- **DATASET EXCERPT**:
▽

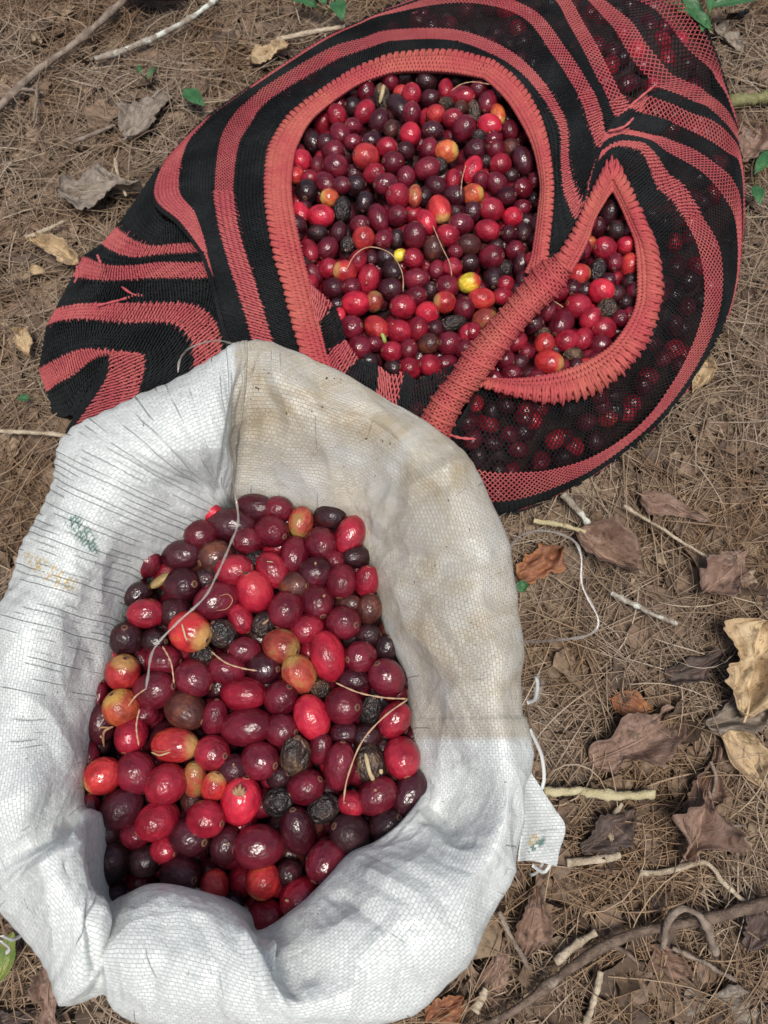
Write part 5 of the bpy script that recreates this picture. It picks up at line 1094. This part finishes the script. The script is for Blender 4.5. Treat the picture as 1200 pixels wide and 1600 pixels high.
    # small pebble-like scraps
def build_strings():
    clear = NT('clear_tape').out((.36, .33, .30), .2, Specular_IOR_Level=.8, Alpha=.45); hair = NT('root_fibre').out((.42, .27, .16), .6)
    ribbon_thing('plastic_tape', [(792,868,.10),(812,838,.08),(850,829,.06),(893,842,.045),(908,868,.04),(910,915,.035),(935,968,.03),(920,992,.03),(870,1000,.05),(818,1003,.13)], .0010, .22, clear, 'loose clear plastic tape looping over the needles right of the sack', 'tape', n=110)
    ribbon_thing('plastic_thread', [(363,742,.222),(368,775,.207),(372,815,.205),(360,850,.207),(338,900,.209),(318,935,.210),(275,975,.210),(240,1015,.210),(231,1058,.211),(228,1078,.211)], .00055, .35, clear, 'clear plastic thread trailing down over the cherries in the sack', 'thread', n=90)
    ribbon_thing('root_fibre', [(228,1076,.211),(212,1088,.208),(200,1104,.207)], .0003, 1, hair, 'fine fibre continuing from the plastic thread over a wine-red cherry', 'fibre', n=16)
    ribbon_thing('plastic_thread', [(278,582,.215),(282,560,.215),(300,542,.20),(340,532,.21),(385,545,.231)], .0006, .4, clear, 'clear plastic thread looping off the top of the sack onto the bag', 'thread', n=50)
    ribbon_thing('plastic_thread', [(826,1108,.205),(845,1125,.15),(858,1140,.10),(855,1170,.05),(862,1190,.03)], .0004, 1, clear, 'hair-thin clear thread hanging beside the right side of the sack', 'thread', n=40)
    R = [([(525,1067,.206),(560,1082,.207),(600,1090,.207),(637,1092,.203)], 'brown rootlet running from the big bright red cherry to the sack wall'),
         ([(637,1093,.204),(600,1120,.207),(565,1160,.208),(543,1215,.206),(537,1252,.205)], 'long curved rootlet over the cracked brown cherry'),
         ([(330,1018,.206),(352,1035,.208),(378,1044,.208),(402,1048,.207)], 'short rootlet left of the dark cherries in the sack'),
         ([(254,1010,.207),(267,1035,.208),(272,1068,.207)], 'thin rootlet beside the plastic thread in the sack'),
         ([(218,1108,.206),(213,1135,.206),(217,1165,.205)], 'pale rootlet right of the orange cherry with dried tail'),
         ([(541,422,.104),(555,398,.106),(578,386,.107),(610,396,.107),(628,425,.105),(630,456,.103)], 'arched rootlet over the cherries in the knitted bag'),
         ([(705,142,.103),(720,132,.106),(740,128,.106),(765,132,.103)], 'rootlet under the far rim of the knitted bag'),
         ([(676,352,.103),(690,385,.105),(702,410,.105),(706,432,.103)], 'straight rootlet above the yellow-green cherry'),
         ([(720,305,.104),(722,280,.106),(728,258,.105)], 'short rootlet beside the long bright red cherry'),
         ([(860,468,.103),(868,472,.104),(880,480,.103)], 'tiny straw at the strap in the bag')]
    for p, lab in R: ribbon_thing('rootlet', p, .00033, 1, hair, lab, 'rootlet', 'rootlets on the cherries', n=40)

def on_cherry(objs, rows, key, name, mat, pts, rad, flat=1.0, label=None, n=14):
    i = next(k for k, q in enumerate(rows) if (q[0], q[1]) == key); o = objs[i]; c = o.matrix_world.translation
    rr = max(o.scale); w_ = []
    for (a, b, h) in pts:                      # offsets in photograph pixels, height above the cherry's centre in radii
        m = float(((np.array(c)-np.array([0, 0, CAMZ]))@FWD)/F); w_.append(np.array(c)+RIGHT*a*m+UP*-b*m-FWD*h*rr)
    w_ = resample(np.array(w_), n); r_ = rad*m*np.interp(np.linspace(0, 1, n), [0, .15, .8, 1], [.5, 1, .9, .35])
    v, q, _ = tubes(w_[None], r_[None], 6, flat=flat, up=np.broadcast_to(-FWD, w_[None].shape)); v = v+.12*rad*m*N1(v, 1500)[:, None]
    ch = bpy.data.objects.new(name, npmesh(name, v, q)); ch.data.materials.append(mat); C.objects.link(ch)
    ch.parent = o; ch.matrix_parent_inverse = o.matrix_world.inverted()
    if label: ch['label'] = label
def cherry_details(S, SR, B, BR):
    dry = NT('dried_calyx').out((.30, .17, .09), .7); grn = NT('fresh_stalk').out((.28, .34, .08), .5); pale = NT('pale_pulp').out((.42, .33, .18), .5); rust = NT('rust_scar').out((.34, .15, .07), .5)
    for a, l in ((-1.9, 26), (-1.5, 30), (-1.1, 24), (-.7, 20), (-2.3, 22)):
        on_cherry(S, SR, (377,1252), 'dried_calyx', dry, [(3, -20, .8), (3+l*.35*math.cos(a), -20+l*.35*math.sin(a), .95), (3+l*.7*math.cos(a), -20+l*.6*math.sin(a), .85)], 3.2, .4)
    on_cherry(S, SR, (189,1108), 'dried_tail', dry, [(-6, 24, .6), (-18, 30, .7), (-24, 44, .4), (-26, 60, .1)], 2.2)
    on_cherry(S, SR, (189,1108), 'dried_tail', dry, [(-10, 26, .6), (-26, 26, .6), (-30, 36, .3)], 1.6)
    on_cherry(S, SR, (579,1196), 'pale_slit', pale, [(-8, -24, .62), (-1, 0, .93), (9, 26, .60)], 3.4, .35)
    on_cherry(S, SR, (579,1196), 'pale_slit', pale, [(16, -2, .75), (17, 6, .72)], 3.0, .35)
    on_cherry(S, SR, (340,938), 'rust_scar', rust, [(10, -10, .86), (22, -12, .66), (28, -2, .55), (20, 10, .70), (6, 12, .86)], .9, .4)
    on_cherry(S, SR, (298,990), 'rust_scar', pale, [(-4, -16, .80), (0, -4, .90), (4, 8, .87), (12, 18, .66)], 1.6, .35)
    on_cherry(S, SR, (272,1164), 'rust_scar', rust, [(-30, 4, .34), (-8, 2, .68), (14, -8, .64), (24, -14, .44)], .9, .4)
    on_cherry(S, SR, (272,1164), 'rust_scar', pale, [(-32, 8, .26), (-14, 8, .62), (2, 2, .71)], 1.5, .35)
    on_cherry(S, SR, (412,976), 'dried_calyx', dry, [(2, -4, .9), (10, -10, .8)], 2, .5)
    on_cherry(S, SR, (424,891), 'straw_bit', pale, [(-4, -14, .85), (6, -13, .85)], .9)
    on_cherry(B, BR, (588,512), 'green_stalk', grn, [(8, 12, .6), (12, 20, .6), (14, 28, .3)], 4.0)
    on_cherry(B, BR, (599,156), 'pale_slit', pale, [(2, -14, .6), (0, 0, .92), (-4, 14, .6)], 3.2, .35)
    r = random.Random(3)                       # stalk stubs left on some
    for rows, objs in ((SR, S), (BR, B)):
        for i, q in enumerate(rows):
            if q[5] in 'rwdb' and r.random() < .13:
                a = r.uniform(0, 6.28); k = q[3]*.30
                on_cherry(objs, rows, (q[0], q[1]), 'stalk_stub', dry, [(k*math.cos(a), k*math.sin(a), .78), (k*1.35*math.cos(a), k*1.35*math.sin(a), .82)], q[3]*.045, 1, n=5)
# ------------------------------------------------------------------ build
build_ground(); build_litter()
MX = mats_cherry()
build_sack(); build_bag()
MOUTHS = [(s[0][0], s[0][1]) for s in ST_]
A, R, top = heap(SACK, Hs, MOUTHS, 50, 3)
S_OBJ = place_cherries(SACK, A, R, 'white sack', 'coffee cherries heaped in the white sack', Hs, 11)
cherry_fill('cherries_between', A[top:], R[top:], 'rwdkn', [3, 7, 6, 3, 1], MX, 12, 'dark coffee cherries filling the gaps in the white sack', coarse=False)
B_OBJ, B_ROWS = [], []
for mo, rows, sd_ in ((MOUTH1, [q for q in BAG if pdist(np.array([q[0]]), np.array([q[1]]), MOUTH1)[0] > -25 and q[0] < 860 and not (q[0] > 770 and q[1] > 500)], 5), (MOUTH2, None, 6)):
    if rows is None: rows = [q for q in BAG if q not in done]
    else: done = rows
    B_ROWS += rows; A, R, top = heap(rows, Hb, mo, 33, sd_)
    B_OBJ += place_cherries(rows, A, R, 'knitted bag', 'coffee cherries heaped in the knitted bag', Hb, 13+sd_)
    cherry_fill('cherries_between', A[top:], R[top:], 'rwdkn', [3, 7, 6, 3, 1], MX, 14+sd_, 'dark coffee cherries filling the gaps in the '+('main' if sd_ == 5 else 'second')+' mouth of the knitted bag')
bpy.context.view_layer.update(); cherry_details(S_OBJ, SACK, B_OBJ, B_ROWS)
under_net(); core()
build_ground_things(); build_strings()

△

In the data above, tally the lines holding "pixels" and answer with the figure only.

2